Led by singer / songwriter / guitarist Wayne Coyne, with Michael Ivins on bass and Stephen Drozd on drums, The Lips have released their latest installment of off-kilter rock on The Soft Bulletin, a glib, slightly psychotic album that, like their previous efforts, shies away from mainstream music. Although their last two albums went way out in left field with extravagant experiments in sound (their last release Zaireeka was a 4 CD set that was meant to be played on four different stereos simultaneously to appreciate it's full sonic montage, while the album before that, appropriately titled Parking Lot Experiments, found Coyne recording 40 different car stereos simultaneously in an indoor parking lot, each which played different cassettes that he had composed, performed or sampled) The Soft Bulletin mixes latent Lennon / McCartney melodic tendencies with swirling strings that weave in and out of quirky song structures, making for an almost perfect gob of acid bubblegum.

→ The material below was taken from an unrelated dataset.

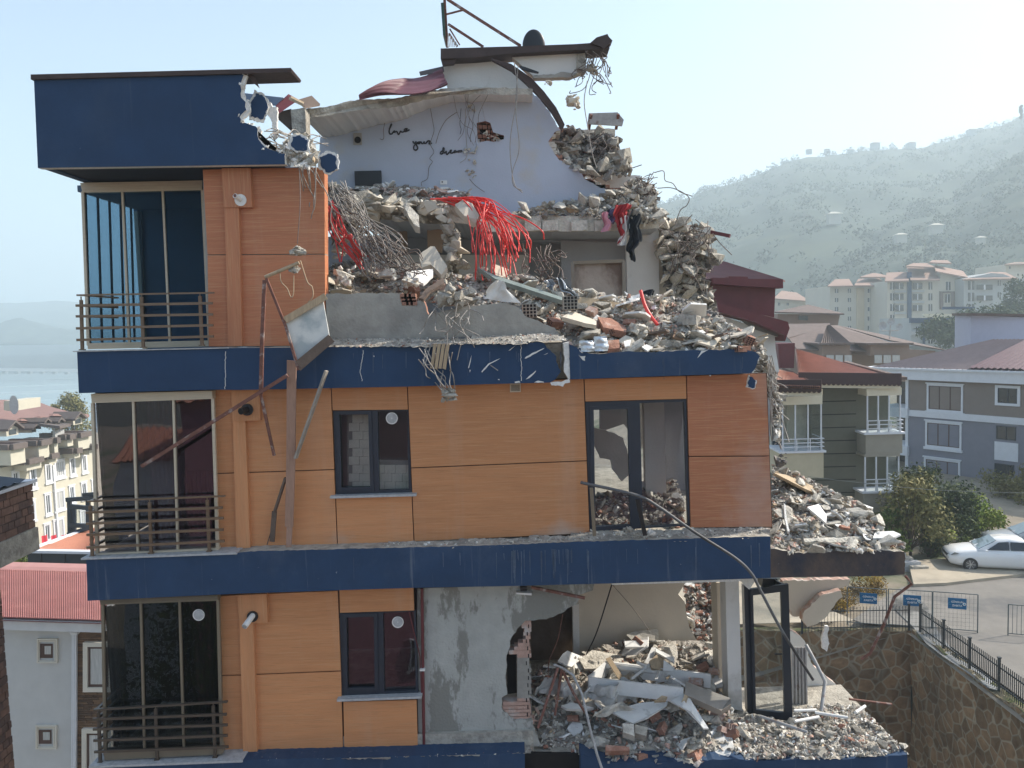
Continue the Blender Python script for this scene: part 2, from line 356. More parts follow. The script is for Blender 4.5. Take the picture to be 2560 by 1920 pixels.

The album opens with the oscillating "Race For The Prize" with Coyne's frail, earnest voice gliding over a sea of synthetic symphonics. The queer psychedelia mixed with lush orchestrations continues on the mini-epic "The Spark That Bled", "Suddenly Everything Has Changed" and "A Spoonful Weighs A Ton", which, with it's sunny piano and Coyne's innocent, hopeful voice, flutters like a butterfly only to get trampled underfoot later in the song by a looming Led Zeppelin-like crunch. The number "What Is The Light?" find The Lips mixing a light shade of Pink Floyd over a subdued hip-hop beat, while their reflective instrumental numbers "The Observer" and "Sleeping On The Roof" instead seem to receive their influences more from Brian Eno's ambient warehouse. With an ominous bass-line with it's own agenda and an overall 'feel good' melody, the first single from the album "Buggin'" could prove to be one of the 10 best pop songs of the year.
Fame and fortune may never fall in the lap of The Flaming Lips, but as long as they continue to make relevant slabs of brilliant madness as on The Soft Bulletin they should at least get a crack at the 15 minutes they've deserved for so long.